TheLand of Rip Van Winkle

Friday, September 16, 2016

Leeds Bridge

This bridge at first glance appears to be a stone arch that dates to 1775. The overall visual appearance of the bridge, combined with a plaque on the bridge which says the "original bridge" was built in 1775 and "restored" in 1937 seem to suggest this. However, the bridge is quite wide (30 foot roadway), and in the National Bridge Inventory is listed as a concrete arch built in 1825 and rehabilitated in 1937. After a closer examination of the NBI data and the bridge itself, it appears that in 1775 a bridge was first built at this location. In 1825, the bridge was replaced with a stone arch.
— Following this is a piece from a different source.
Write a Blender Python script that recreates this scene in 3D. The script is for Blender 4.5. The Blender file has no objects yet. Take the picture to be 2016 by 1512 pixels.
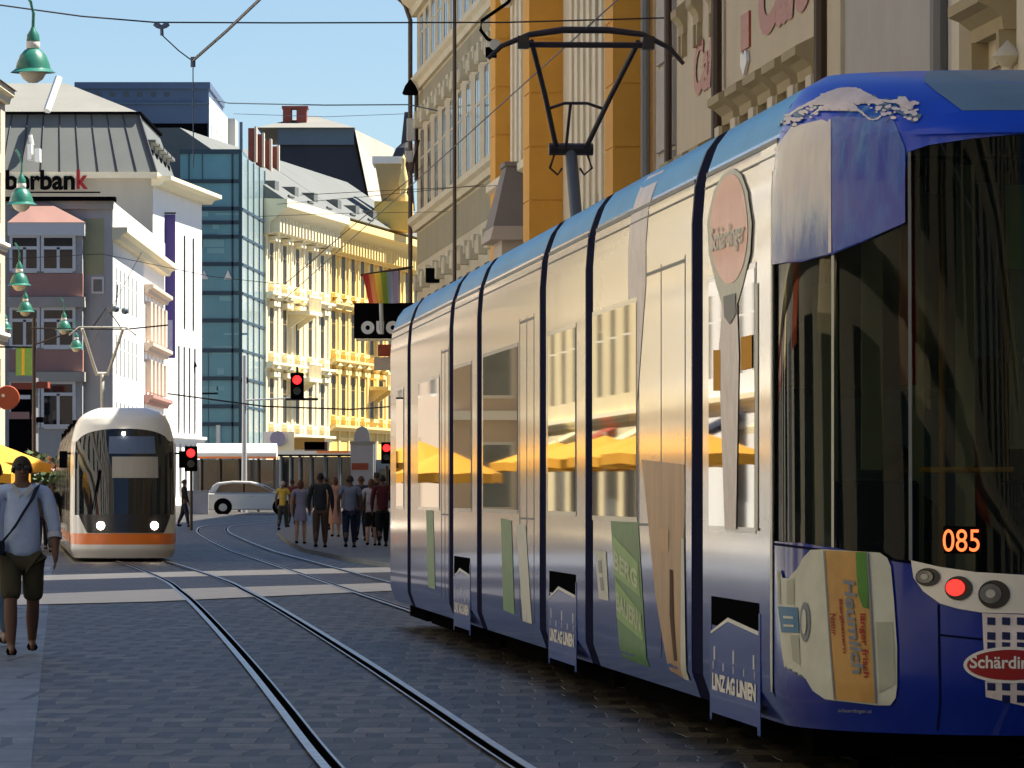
import bpy, bmesh, math, random
from mathutils import Vector, Matrix
random.seed(7)
SC = bpy.context.scene
COL = SC.collection
R = math.radians
# ---------------------------------------------------------------- camera
F, CX, H0, CH = 12100.0, 1008.0, 975.0, 1.38      # focal length and horizon measured in photo pixels, eye height in m
cam_d = bpy.data.cameras.new('camera'); cam = bpy.data.objects.new('camera', cam_d); COL.objects.link(cam)
cam.location = (0, 0, CH); cam.rotation_euler = (R(90), 0, 0)
cam_d.sensor_width = 36; cam_d.lens = 36*F/2016; cam_d.shift_y = (H0-756)/2016
cam_d.clip_start = 1; cam_d.clip_end = 4000
SC.camera = cam
# ---------------------------------------------------------------- light
SUN_AZ, SUN_EL = R(72), R(58)                      # azimuth clockwise from +Y
SC.world = bpy.data.worlds.new('World'); SC.world.use_nodes = True
wn = SC.world.node_tree; wn.nodes.clear()
sky = wn.nodes.new('ShaderNodeTexSky'); sky.sky_type = 'NISHITA'; sky.sun_disc = False
sky.sun_elevation = SUN_EL; sky.sun_rotation = SUN_AZ; sky.altitude = 1500; sky.air_density = 1.0; sky.dust_density = 0.0; sky.ozone_density = 5.0
bg = wn.nodes.new('ShaderNodeBackground'); bg.inputs[1].default_value = 0.05
wo = wn.nodes.new('ShaderNodeOutputWorld')
wn.links.new(sky.outputs[0], bg.inputs[0]); wn.links.new(bg.outputs[0], wo.inputs[0])
sd = bpy.data.lights.new('sun', 'SUN'); sd.energy = 5.0; sd.angle = R(0.5); sd.color = (1, .93, .80)
sun = bpy.data.objects.new('sun', sd); COL.objects.link(sun)
dv = Vector((math.sin(SUN_AZ)*math.cos(SUN_EL), math.cos(SUN_AZ)*math.cos(SUN_EL), math.sin(SUN_EL)))
sun.rotation_euler = dv.to_track_quat('Z', 'Y').to_euler(); sun.location = (60, 60, 90)
SC.view_settings.view_transform = 'Standard'; SC.view_settings.look = 'None'
SC.view_settings.exposure = 1.35; SC.view_settings.gamma = 1
SC.view_settings.use_curve_mapping = False
# ---------------------------------------------------------------- helpers
def P(px, py, Y): return Vector(((px-CX)*Y/F, Y, CH+(H0-py)*Y/F))
def G(px, py):
    Y = CH*F/(py-H0); return ((px-CX)*Y/F, Y)
def GZ(Y): return 0.0 if Y < 150 else min((Y-150)*.0038, .95)
M = {}
def mat(name, c, rough=.7, metal=0, spec=.5, coat=0, var=0, vs=1.0, emit=0, bump=0, bs=20, stretch=None, ec=None):
    m = bpy.data.materials.new(name); m.use_nodes = True; nt = m.node_tree; b = nt.nodes['Principled BSDF']
    b.inputs['Base Color'].default_value = (*c, 1); b.inputs['Roughness'].default_value = rough
    b.inputs['Metallic'].default_value = metal; b.inputs['Specular IOR Level'].default_value = spec
    b.inputs['Coat Weight'].default_value = coat; b.inputs['Coat Roughness'].default_value = .04
    if emit:
        b.inputs['Emission Color'].default_value = (*(ec or c), 1); b.inputs['Emission Strength'].default_value = emit
    if var or bump:
        tc = nt.nodes.new('ShaderNodeTexCoord'); mp = nt.nodes.new('ShaderNodeMapping')
        nt.links.new(tc.outputs['Object'], mp.inputs[0])
        if stretch: mp.inputs['Scale'].default_value = stretch
    if var:
        n = nt.nodes.new('ShaderNodeTexNoise'); n.inputs['Scale'].default_value = vs; n.inputs['Detail'].default_value = 8
        n.inputs['Roughness'].default_value = .65
        nt.links.new(mp.outputs[0], n.inputs['Vector'])
        r = nt.nodes.new('ShaderNodeMapRange'); r.inputs['From Min'].default_value = .3; r.inputs['From Max'].default_value = .7
        r.inputs['To Min'].default_value = 1-var; r.inputs['To Max'].default_value = 1+var*.6
        nt.links.new(n.outputs['Fac'], r.inputs['Value'])
        mx = nt.nodes.new('ShaderNodeVectorMath'); mx.operation = 'MULTIPLY'; mx.inputs[0].default_value = c
        nt.links.new(r.outputs[0], mx.inputs[1]); nt.links.new(mx.outputs[0], b.inputs['Base Color'])
    if bump:
        n2 = nt.nodes.new('ShaderNodeTexNoise'); n2.inputs['Scale'].default_value = bs; n2.inputs['Detail'].default_value = 5
        nt.links.new(mp.outputs[0], n2.inputs['Vector'])
        bp = nt.nodes.new('ShaderNodeBump'); bp.inputs['Strength'].default_value = bump; bp.inputs['Distance'].default_value = .02
        nt.links.new(n2.outputs['Fac'], bp.inputs['Height']); nt.links.new(bp.outputs[0], b.inputs['Normal'])
    M[name] = m; return m
def glassmat(name, tint, rough=.02, trans=.3, spec=.6):
    m = bpy.data.materials.new(name); m.use_nodes = True; nt = m.node_tree; b = nt.nodes['Principled BSDF']
    b.inputs['Base Color'].default_value = (*tint, 1); b.inputs['Roughness'].default_value = rough
    b.inputs['Specular IOR Level'].default_value = spec
    tr = nt.nodes.new('ShaderNodeBsdfTransparent'); tr.inputs[0].default_value = (.75, .82, .78, 1)
    mx = nt.nodes.new('ShaderNodeMixShader'); mx.inputs[0].default_value = trans
    o = nt.nodes['Material Output']
    nt.links.new(b.outputs[0], mx.inputs[1]); nt.links.new(tr.outputs[0], mx.inputs[2]); nt.links.new(mx.outputs[0], o.inputs[0])
    M[name] = m; return m

class MB:
    def __init__(s): s.v = []; s.f = []; s.m = []; s.mi = 0; s.smooth = False
    def quad(s, a, b, c, d): i = len(s.v); s.v += [tuple(a), tuple(b), tuple(c), tuple(d)]; s.f.append((i, i+1, i+2, i+3)); s.m.append(s.mi); return s
    def poly(s, pts): i = len(s.v); s.v += [tuple(p) for p in pts]; s.f.append(tuple(range(i, i+len(pts)))); s.m.append(s.mi); return s
    def box(s, x0, x1, y0, y1, z0, z1):
        i = len(s.v)
        s.v += [(x0,y0,z0),(x1,y0,z0),(x1,y1,z0),(x0,y1,z0),(x0,y0,z1),(x1,y0,z1),(x1,y1,z1),(x0,y1,z1)]
        for q in ((0,3,2,1),(4,5,6,7),(0,1,5,4),(1,2,6,5),(2,3,7,6),(3,0,4,7)): s.f.append(tuple(i+k for k in q)); s.m.append(s.mi)
        return s
    def prism(s, pts, ax, a, b):      # pts 2D polygon, extruded along axis 0/1/2 from a to b
        def mk(p, t):
            return (t, p[0], p[1]) if ax == 0 else ((p[0], t, p[1]) if ax == 1 else (p[0], p[1], t))
        n = len(pts); i = len(s.v)
        s.v += [mk(p, a) for p in pts]+[mk(p, b) for p in pts]
        s.f.append(tuple(range(i, i+n))[::-1]); s.f.append(tuple(range(i+n, i+2*n))); s.m += [s.mi]*2
        for k in range(n): s.f.append((i+k, i+(k+1) % n, i+n+(k+1) % n, i+n+k)); s.m.append(s.mi)
        return s
    def frustum(s, r0, z0, r1, z1):   # r = (x0,x1,y0,y1)
        i = len(s.v)
        for r, z in ((r0, z0), (r1, z1)): s.v += [(r[0],r[2],z),(r[1],r[2],z),(r[1],r[3],z),(r[0],r[3],z)]
        for q in ((0,3,2,1),(4,5,6,7),(0,1,5,4),(1,2,6,5),(2,3,7,6),(3,0,4,7)): s.f.append(tuple(i+k for k in q)); s.m.append(s.mi)
        return s
    def tube(s, pts, r, n=8, cap=True):
        pts = [Vector(p) for p in pts]; rs = r if isinstance(r, (list, tuple)) else [r]*len(pts)
        i = len(s.v); prev = None
        for k, p in enumerate(pts):
            d = (pts[min(k+1, len(pts)-1)]-pts[max(k-1, 0)]).normalized()
            up = Vector((0, 0, 1)) if abs(d.z) < .95 else Vector((0, 1, 0))
            x = d.cross(up).normalized(); y = x.cross(d)
            for j in range(n):
                a = 2*math.pi*j/n; s.v.append(tuple(p+x*math.cos(a)*rs[k]+y*math.sin(a)*rs[k]))
        for k in range(len(pts)-1):
            for j in range(n):
                a, b = i+k*n+j, i+k*n+(j+1) % n; s.f.append((a, b, b+n, a+n)); s.m.append(s.mi)
        if cap:
            s.f.append(tuple(range(i, i+n))[::-1]); s.f.append(tuple(i+(len(pts)-1)*n+j for j in range(n))); s.m += [s.mi]*2
        return s
    def lathe(s, prof, c=(0,0,0), n=20, ax=2):
        i = len(s.v)
        for (r, z) in prof:
            for j in range(n):
                a = 2*math.pi*j/n; u, w = r*math.cos(a), r*math.sin(a)
                p = (u, w, z) if ax == 2 else ((z, u, w) if ax == 0 else (u, z, w))
                s.v.append((p[0]+c[0], p[1]+c[1], p[2]+c[2]))
        for k in range(len(prof)-1):
            for j in range(n):
                a, b = i+k*n+j, i+k*n+(j+1) % n; s.f.append((a, b, b+n, a+n)); s.m.append(s.mi)
        return s
    def build(s, name, mats, parent=None, smooth=False, loc=None, bevel=0):
        me = bpy.data.meshes.new(name); me.from_pydata(s.v, [], s.f)
        if not isinstance(mats, (list, tuple)): mats = [mats]
        for m in mats: me.materials.append(M[m] if isinstance(m, str) else m)
        me.polygons.foreach_set('material_index', [min(k, len(mats)-1) for k in s.m])
        bm = bmesh.new(); bm.from_mesh(me); bmesh.ops.remove_doubles(bm, verts=bm.verts, dist=1e-5)
        bmesh.ops.recalc_face_normals(bm, faces=bm.faces); bm.to_mesh(me); bm.free()
        if smooth or s.smooth:
            me.polygons.foreach_set('use_smooth', [True]*len(me.polygons))
            if smooth != 'all': me.set_sharp_from_angle(angle=R(38))
        o = bpy.data.objects.new(name, me); COL.objects.link(o)
        if parent: o.parent = parent
        if loc: o.location = loc
        if bevel:
            b = o.modifiers.new('bevel', 'BEVEL'); b.width = bevel; b.segments = 2; b.limit_method = 'ANGLE'
        return o
def tag(o, label=None, cat=None, group=None, kind=None):
    for k, v in (('label', label), ('category', cat), ('group', group), ('kind', kind)):
        if v: o[k] = v
    return o
def empty(name, loc, rz=0, label=None, cat=None, group=None):
    o = bpy.data.objects.new(name, None); COL.objects.link(o); o.location = loc; o.rotation_euler = (0, 0, rz)
    o.empty_display_size = .2; return tag(o, label, cat, group)
def kids(o): return [c for c in bpy.data.objects if c.parent == o]
def copy_tree(o, parent=None):
    c = o.copy(); COL.objects.link(c); c.parent = parent
    for ch in kids(o): copy_tree(ch, c)
    return c
def text2d(s, bold=0.0, italic=0):
    cu = bpy.data.curves.new('t', 'FONT'); cu.body = s; cu.size = 1; cu.offset = bold; cu.resolution_u = 4; cu.shear = italic
    o = bpy.data.objects.new('t', cu); COL.objects.link(o)
    dg = bpy.context.evaluated_depsgraph_get(); me = bpy.data.meshes.new_from_object(o.evaluated_get(dg))
    v = [(a.co.x, a.co.y) for a in me.vertices]; f = [tuple(p.vertices) for p in me.polygons]
    bpy.data.objects.remove(o); bpy.data.curves.remove(cu); bpy.data.meshes.remove(me)
    x0 = min(a[0] for a in v); x1 = max(a[0] for a in v); y0 = min(a[1] for a in v); y1 = max(a[1] for a in v)
    return [((a-x0)/(x1-x0), (b-y0)/(y1-y0)) for a, b in v], f      # normalised to the unit square
def text_obj(s, fn, name, m, parent=None, bold=0.02, italic=0):
    v, f = text2d(s, bold, italic); me = bpy.data.meshes.new(name); me.from_pydata([tuple(fn(a, b)) for a, b in v], [], f)
    me.materials.append(M[m]); o = bpy.data.objects.new(name, me); COL.objects.link(o)
    if parent: o.parent = parent
    return o
def decal(pts, fn, name, m, parent, step=12):
    """flat 2D polygon, finely divided and laid on a curved panel by fn"""
    bm = bmesh.new(); vs = [bm.verts.new((p[0], p[1], 0)) for p in pts]; bm.faces.new(vs)
    bmesh.ops.triangulate(bm, faces=bm.faces[:])
    for _ in range(7):
        es = [e for e in bm.edges if e.calc_length() > step]
        if not es: break
        bmesh.ops.subdivide_edges(bm, edges=es, cuts=1, use_grid_fill=False)
        bmesh.ops.triangulate(bm, faces=[f for f in bm.faces if len(f.verts) > 3])
    for v in bm.verts: v.co = Vector(fn(v.co.x, v.co.y))
    me = bpy.data.meshes.new(name); bm.to_mesh(me); bm.free(); me.materials.append(M[m])
    me.polygons.foreach_set('use_smooth', [True]*len(me.polygons))
    o = bpy.data.objects.new(name, me); COL.objects.link(o); o.parent = parent
    return o
def oval(cx, cy, a, b, n=28): return [(cx+a*math.cos(2*math.pi*k/n), cy+b*math.sin(2*math.pi*k/n)) for k in range(n)]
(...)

In 1937, the stone arch was replaced with a concrete arch bridge. The concrete arch bridge was wider but kept the same arch shape as the stone arch bridge, and the stones from the 1825 bridge were placed on the spandrel walls of the bridge (and the parapets reused also), so that the concrete arch bridge looks like the stone arch bridge. Assuming this is all true, the 1825 bridge obviously does not have historic integrity. However, the 1937 alteration, apparently designed to try to retain some of the materials and character of the stone arch bridge, represents an early United States example of historic bridge preservation effort. This fact, combined with the portions of the 1825 bridge that remain on the bridge, mean that this bridge should be considered historic.